Form 270MLH, which since tax year 2024 has had to be added to the tax return in order for rental costs to qualify as deductible business expenses, will be replaced by an administratively simpler alternative. This alternative will take into account the information that the administration already has, in response to criticisms that the existing form 270 MLH has to be submitted in too many situations, such as for the rental of real estate (excluding VAT) where both tenant and landlord are companies.

To date, no news is available on a legislative initiative. We will update you as soon as this comes up for debate in parliament again.

  • Abolition of the creation of further provisions for social liabilities

    The possibility of creating an additional, tax-exempt provision for social liabilities was scrapped on 30 September 2025. This had been introduced following the harmonisation of the status of blue- and white-collar workers and the increase in the cost of possible severance pay.

    That scheme falls under category 1 and is included in the Law on Miscellaneous Provisions of 18 December 2025.

     

  • Abolition of the favourable capital gains tax treatment of company vehicles

    The system of temporary exemption of capital gains on vehicles used for paid passenger transport or freight transport is being discontinued. This exemption can no longer be applied for capital gains realised after 31 August 2025.

    This also concerns category 1 - see the Law on Miscellaneous Provisions of 18 December 2025.

     

     

  • Accelerated depreciation

    Investments in research and development, defence and the energy transition will be depreciable at an accelerated rate of 40% in the year of purchase.

    SMEs will again be able to depreciate on a declining balance basis.

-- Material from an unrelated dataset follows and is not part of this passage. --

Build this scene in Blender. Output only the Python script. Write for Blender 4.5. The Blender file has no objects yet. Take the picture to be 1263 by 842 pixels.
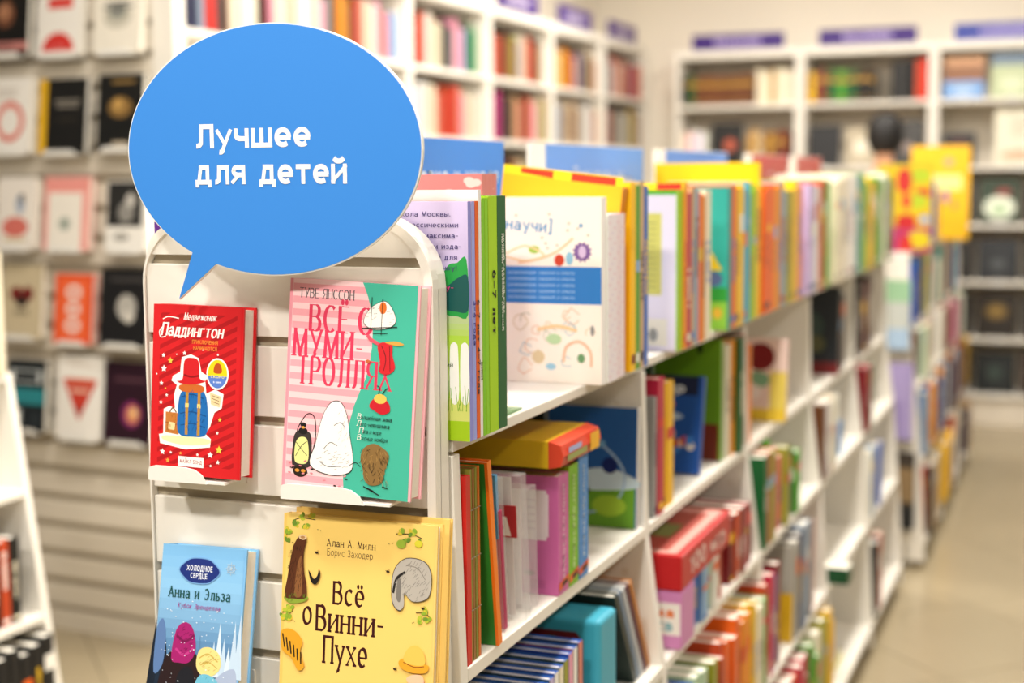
import bpy, math, random
from mathutils import Matrix, Vector

random.seed(11)
S = bpy.context.scene
COL = S.collection
PI = math.pi

# ------------------------------------------------------------------ camera
cam_data = bpy.data.cameras.new('camera')
cam_data.sensor_width = 36.0
cam_data.lens = 1780.0 / 1263.0 * 36.0
cam_data.clip_start = 0.05
cam_data.clip_end = 60
cam = bpy.data.objects.new('camera', cam_data)
COL.objects.link(cam)
# columns of the view: right, down, forward expressed in room axes (x right aisle, y along the aisle, z up)
RIGHT = Vector((0.92904536, 0.36987469, -0.00821127))
DOWN = Vector((0.03435337, -0.10834451, -0.99351966))
FWD = Vector((-0.36836742, 0.92274275, -0.11336341))
m = Matrix.Identity(4)
for i in range(3):
    m[i][0] = RIGHT[i]; m[i][1] = -DOWN[i]; m[i][2] = -FWD[i]
m[2][3] = 1.56
cam.matrix_world = m
cam_data.dof.use_dof = True
cam_data.dof.focus_distance = 1.69
cam_data.dof.aperture_fstop = 2.6
S.camera = cam

# ------------------------------------------------------------------ world, exposure, lights
world = bpy.data.worlds.new('soft_fill')  # added even cream fill through the open side of the room, no daylight source
S.world = world
world.use_nodes = True
bg = world.node_tree.nodes['Background']
bg.inputs[0].default_value = (1.0, 0.96, 0.90, 1)
bg.inputs[1].default_value = 0.14
S.view_settings.view_transform = 'Standard'
S.view_settings.look = 'None'
S.view_settings.gamma = 1.0
S.view_settings.exposure = -0.25

def area_light(x, y, z, size, power, col=(1.0, 0.955, 0.885)):
    l = bpy.data.lights.new('ceiling_spot', 'AREA')
    l.shape = 'DISK'; l.size = size; l.energy = power; l.color = col
    o = bpy.data.objects.new('ceiling_spot', l)
    o.location = (x, y, z)
    COL.objects.link(o)
    return o
CEIL = 3.3
LAMPS = [(x, y) for x in (-1.95, -0.45, 1.5) for y in (-0.6, 0.9, 2.6, 4.3, 6.0, 7.7)]
for (x, y) in LAMPS:
    area_light(x, y, CEIL - 0.06, 0.34, {-1.95: 41, -0.45: 46, 1.5: 20}[x] * {-0.6: 1.55, 0.9: 0.72}.get(y, 1.05))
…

    This scheme falls under category 2, with a “Preliminary draft law to improve the investment climate” currently under preparation within the office of the Finance Minister.

     

  • Temporary increase in the tax deduction for electric vans and trucks

    There will be a temporary increase in the deduction for electric vans and trucks. It is unclear whether the recently introduced investment deduction will become more attractive from a tax perspective or whether certain costs can be deducted from the taxable result at a higher rate.

    There has not yet been any news on a legislative initiative in this area. We will update you as soon as this comes up for debate in parliament again.

     

  • Meal vouchers, eco-vouchers and culture vouchers

    From 1 January 2026 (via amendment 56-0963/27), the amounts of meal vouchers will be increased, as stipulated (category 1) in the law of 18 December 2025. The maximum amount per meal voucher increases from €8 to €10 per day worked and the maximum employer contribution increases from €6.91 to €8.91.

    The level of tax deductibility for employers is also being changed: the business expense you can deduct is doubled from €2 to €4 per voucher, provided you pay out the increased maximum amount. This change benefits both employees and employers, as employees receive a higher value for each meal voucher and employers benefit from an increased tax deduction.

    In addition, social consultations are currently under way on the possible abolition of eco-vouchers and culture vouchers. No final decision has been taken on this yet. We will let you know as soon as there is more clarity on this.

     

  • Donations of goods to recognised institutions

    These will become tax-deductible in the future, as is already the case for cash donations.

    No news is yet available on a legislative initiative in this area. We will update you as soon as this comes up for debate in parliament again.

     

  • Tax shelter for audiovisual productions and advance payments

    The coalition agreement states that the tax surcharge if insufficient advance payments are made will no longer be affected by the signing of a framework agreement in the context of a tax shelter for audiovisual productions. The exact scope of this measure is not yet clear.

    No news is yet available on a legislative initiative in this area. We will update you as soon as this comes up for debate in parliament again.

    The existing tax shelters for start-ups and growth companies will be merged and expanded. This scheme falls under category 2, with a “Preliminary draft law to improve the investment climate” currently being worked on within the office of the Finance Minister.

     

  • Transfer pricing obligations

    The coalition agreement also states that the transfer pricing documentation, which demonstrates that related companies are applying correct pricing for their mutual transactions, will be simplified and limited to the essential elements. This simplification will mainly affect small and medium-sized enterprises.

    No news is yet available on a legislative initiative in this area. We will update you as soon as this comes up for debate in parliament again.

     

  • Reform of the maximum tax-exempt formation of extra-statutory pensions

    The formation of an extra-statutory pension (group insurance, IPT, etc.) can only be tax-exempt if, among other things, the so-called "80% limit" is adhered to. Among other things, this limit takes into account the person’s career, all accumulated extra-statutory pensions, transferability of pension interest, etc.

    This rule will be reformed, but no further details are currently available. We will keep you informed when legislative initiatives come up for debate in parliament.

     

  • Levy on excessive fringe benefits

    The federal government has included a new rule in the personal income tax reform bill (category 2) that is designed to discourage the granting of excessive fringe benefits to employees and company directors.

    Whenever an employer or company grants fringe benefits – such as company cars, cheap loans, free or cheap housing, stock options, etc. – exceeding 20% of total remuneration during the taxable period, then the proportion in excess of the 20% limit is considered excessive. A separate charge of 7.5% will be introduced on this excess portion.

    This measure is being introduced in the personal income tax system and affects employer/operators and employer/practitioners of liberal professions, for the excessive proportion of these benefits that are awarded to their employees.

    For corporation tax purposes it takes the form of a separate charge of 7.5% on companies on the excess portion of benefits they grant to their employees. If a small company awards excessive benefits to its business managers, no separate charge of 7.5% will be made. However, another important sanction is in place: the company will lose the right to the reduced rate of corporation tax.

    The assessment is conducted for each category - employees on the one hand and company managers on the other - and there is no possibility of offsetting between the two groups.

    The new rules apply from the 2027 tax year.